What else does Google get for its $12.5 billion? To be clear, Google is acquiring Motorola Mobility, a unit spun out of the parent company in January that makes mobile phones, tablets and set-top boxes. Motorola shipped 8.5 million Android-powered smartphones and 700,000 tablets in the first half of this year, compared to the 38.9 million iPhones Apple sold in the same period. Motorola has been bleeding money, losing $137 million in the first six months of the year on $6.37 billion in revenue. Of all mobile devices sold globally last quarter, 2.4% were Motorola handsets, according to Gartner. Samsung sold 16.3% and Apple sold 4.6% of all global mobile devices. Motorola is the No. 3 handset manufacturer in the U.S. by total mobile subscribers above age 13, according to ComScore. By this measure, Motorola trails Samsung and beats Apple.

Motorola also makes set-top boxes, another area both Google and Apple are testing the waters. Apple TV, a set-top box for watching iTunes content and web content such as YouTube, is still a "hobby" at Apple, said an executive on Apple's most recent earnings call. Google TV launched last spring and has yet to gain serious traction.

What does this mean for Android? Again, nothing, according to Google. In a call with analysts this morning Android chief Andy Rubin said Google expects to keep Android open and Motorola won't be getting special services. One of the knocks on Android is that because it is an open-source platform (and not an operating system) every mobile phone manufacturer deploys a slightly different flavor of Android. That means app developers can't create a single Android app to run on all Android phones and instead have to tweak the code to run on different systems. The obvious advantage here would be that Google would enforce a uniform operating system for all Android-powered phones, but both companies say that is not on the table.

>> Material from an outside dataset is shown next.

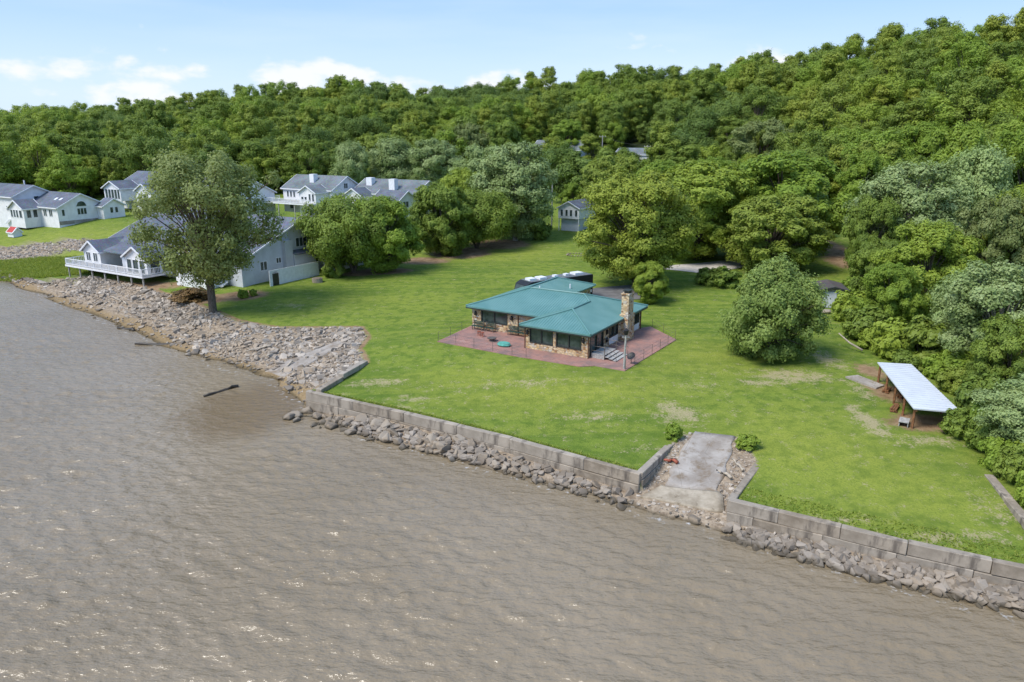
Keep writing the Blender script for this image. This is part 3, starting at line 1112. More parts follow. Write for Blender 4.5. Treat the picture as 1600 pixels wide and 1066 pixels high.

Will this deal actually go through? Google has come under a mountain of government scrutiny lately with the Federal Trade Commission launching a top-to-bottom investigation of every part of Google's business. This deal will surely fall squarely within the FTC's sights and it could force the Mountain View, Calif.-based behemoth to sell off parts of Motorola that it considers important to keeping the landscape competitive, or it could scotch the deal altogether. The key to understanding this is to what degree the FTC will consider this deal under a separate threshold to its larger inquiry. Despite Google's seemingly unstoppable growth, it doesn't dominate the mobile media market the same way Apple does.

Motorola shareholders will get $40 a share in cash, the companies said in a statement today. That's 63% more than Motorola Mobility's closing price on Friday.